(begin)
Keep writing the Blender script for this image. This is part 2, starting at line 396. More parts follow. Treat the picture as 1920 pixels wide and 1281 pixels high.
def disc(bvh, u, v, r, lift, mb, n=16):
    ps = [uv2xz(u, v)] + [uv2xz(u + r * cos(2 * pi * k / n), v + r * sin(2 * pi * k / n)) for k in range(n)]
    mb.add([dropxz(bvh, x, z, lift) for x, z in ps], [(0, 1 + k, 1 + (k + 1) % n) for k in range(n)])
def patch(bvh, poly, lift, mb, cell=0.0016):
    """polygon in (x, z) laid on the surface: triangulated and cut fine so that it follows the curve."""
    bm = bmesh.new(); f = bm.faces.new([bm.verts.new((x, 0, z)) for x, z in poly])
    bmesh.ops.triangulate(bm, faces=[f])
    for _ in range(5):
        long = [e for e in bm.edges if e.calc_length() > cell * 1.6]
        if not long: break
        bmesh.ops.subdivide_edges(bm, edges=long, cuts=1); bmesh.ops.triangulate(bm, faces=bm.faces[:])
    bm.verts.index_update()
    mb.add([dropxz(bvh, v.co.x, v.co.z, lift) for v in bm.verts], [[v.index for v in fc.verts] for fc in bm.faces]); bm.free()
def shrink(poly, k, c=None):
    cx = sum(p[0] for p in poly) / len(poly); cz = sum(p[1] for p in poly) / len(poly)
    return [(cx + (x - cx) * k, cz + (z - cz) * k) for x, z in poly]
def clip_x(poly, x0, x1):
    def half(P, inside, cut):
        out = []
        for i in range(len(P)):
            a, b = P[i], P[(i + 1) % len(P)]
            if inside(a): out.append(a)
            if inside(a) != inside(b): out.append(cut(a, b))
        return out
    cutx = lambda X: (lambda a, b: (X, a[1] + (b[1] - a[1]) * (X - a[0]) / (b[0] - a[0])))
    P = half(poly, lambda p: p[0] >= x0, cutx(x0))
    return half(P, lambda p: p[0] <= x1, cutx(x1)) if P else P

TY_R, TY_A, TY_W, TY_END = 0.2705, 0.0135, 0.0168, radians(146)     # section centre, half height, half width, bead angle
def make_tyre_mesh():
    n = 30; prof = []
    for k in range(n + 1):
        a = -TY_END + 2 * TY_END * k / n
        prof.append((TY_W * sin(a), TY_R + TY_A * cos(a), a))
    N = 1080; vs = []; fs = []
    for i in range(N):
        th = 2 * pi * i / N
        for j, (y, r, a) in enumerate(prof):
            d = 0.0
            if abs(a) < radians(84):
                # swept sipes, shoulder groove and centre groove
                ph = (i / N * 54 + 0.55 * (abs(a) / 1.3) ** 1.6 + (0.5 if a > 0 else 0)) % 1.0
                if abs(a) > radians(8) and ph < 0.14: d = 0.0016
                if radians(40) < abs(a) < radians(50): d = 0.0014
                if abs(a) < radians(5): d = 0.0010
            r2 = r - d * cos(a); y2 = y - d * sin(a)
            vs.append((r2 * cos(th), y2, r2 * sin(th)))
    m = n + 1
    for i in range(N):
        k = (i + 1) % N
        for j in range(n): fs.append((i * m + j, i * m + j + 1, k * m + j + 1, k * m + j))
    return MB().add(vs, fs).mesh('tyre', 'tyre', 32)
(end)
Exercise task ▸
All of the data shown above must be copied exactly.

Response to this task ▸
Keep writing the Blender script for this image. This is part 2, starting at line 396. More parts follow. Treat the picture as 1920 pixels wide and 1281 pixels high.
def disc(bvh, u, v, r, lift, mb, n=16):
    ps = [uv2xz(u, v)] + [uv2xz(u + r * cos(2 * pi * k / n), v + r * sin(2 * pi * k / n)) for k in range(n)]
    mb.add([dropxz(bvh, x, z, lift) for x, z in ps], [(0, 1 + k, 1 + (k + 1) % n) for k in range(n)])
def patch(bvh, poly, lift, mb, cell=0.0016):
    """polygon in (x, z) laid on the surface: triangulated and cut fine so that it follows the curve."""
    bm = bmesh.new(); f = bm.faces.new([bm.verts.new((x, 0, z)) for x, z in poly])
    bmesh.ops.triangulate(bm, faces=[f])
    for _ in range(5):
        long = [e for e in bm.edges if e.calc_length() > cell * 1.6]
        if not long: break
        bmesh.ops.subdivide_edges(bm, edges=long, cuts=1); bmesh.ops.triangulate(bm, faces=bm.faces[:])
    bm.verts.index_update()
    mb.add([dropxz(bvh, v.co.x, v.co.z, lift) for v in bm.verts], [[v.index for v in fc.verts] for fc in bm.faces]); bm.free()
def shrink(poly, k, c=None):
    cx = sum(p[0] for p in poly) / len(poly); cz = sum(p[1] for p in poly) / len(poly)
    return [(cx + (x - cx) * k, cz + (z - cz) * k) for x, z in poly]
def clip_x(poly, x0, x1):
    def half(P, inside, cut):
        out = []
        for i in range(len(P)):
            a, b = P[i], P[(i + 1) % len(P)]
            if inside(a): out.append(a)
            if inside(a) != inside(b): out.append(cut(a, b))
        return out
    cutx = lambda X: (lambda a, b: (X, a[1] + (b[1] - a[1]) * (X - a[0]) / (b[0] - a[0])))
    P = half(poly, lambda p: p[0] >= x0, cutx(x0))
    return half(P, lambda p: p[0] <= x1, cutx(x1)) if P else P

TY_R, TY_A, TY_W, TY_END = 0.2705, 0.0135, 0.0168, radians(146)     # section centre, half height, half width, bead angle
def make_tyre_mesh():
    n = 30; prof = []
    for k in range(n + 1):
        a = -TY_END + 2 * TY_END * k / n
        prof.append((TY_W * sin(a), TY_R + TY_A * cos(a), a))
    N = 1080; vs = []; fs = []
    for i in range(N):
        th = 2 * pi * i / N
        for j, (y, r, a) in enumerate(prof):
            d = 0.0
            if abs(a) < radians(84):
                # swept sipes, shoulder groove and centre groove
                ph = (i / N * 54 + 0.55 * (abs(a) / 1.3) ** 1.6 + (0.5 if a > 0 else 0)) % 1.0
                if abs(a) > radians(8) and ph < 0.14: d = 0.0016
                if radians(40) < abs(a) < radians(50): d = 0.0014
                if abs(a) < radians(5): d = 0.0010
            r2 = r - d * cos(a); y2 = y - d * sin(a)
            vs.append((r2 * cos(th), y2, r2 * sin(th)))
    m = n + 1
    for i in range(N):
        k = (i + 1) % N
        for j in range(n): fs.append((i * m + j, i * m + j + 1, k * m + j + 1, k * m + j))
    return MB().add(vs, fs).mesh('tyre', 'tyre', 32)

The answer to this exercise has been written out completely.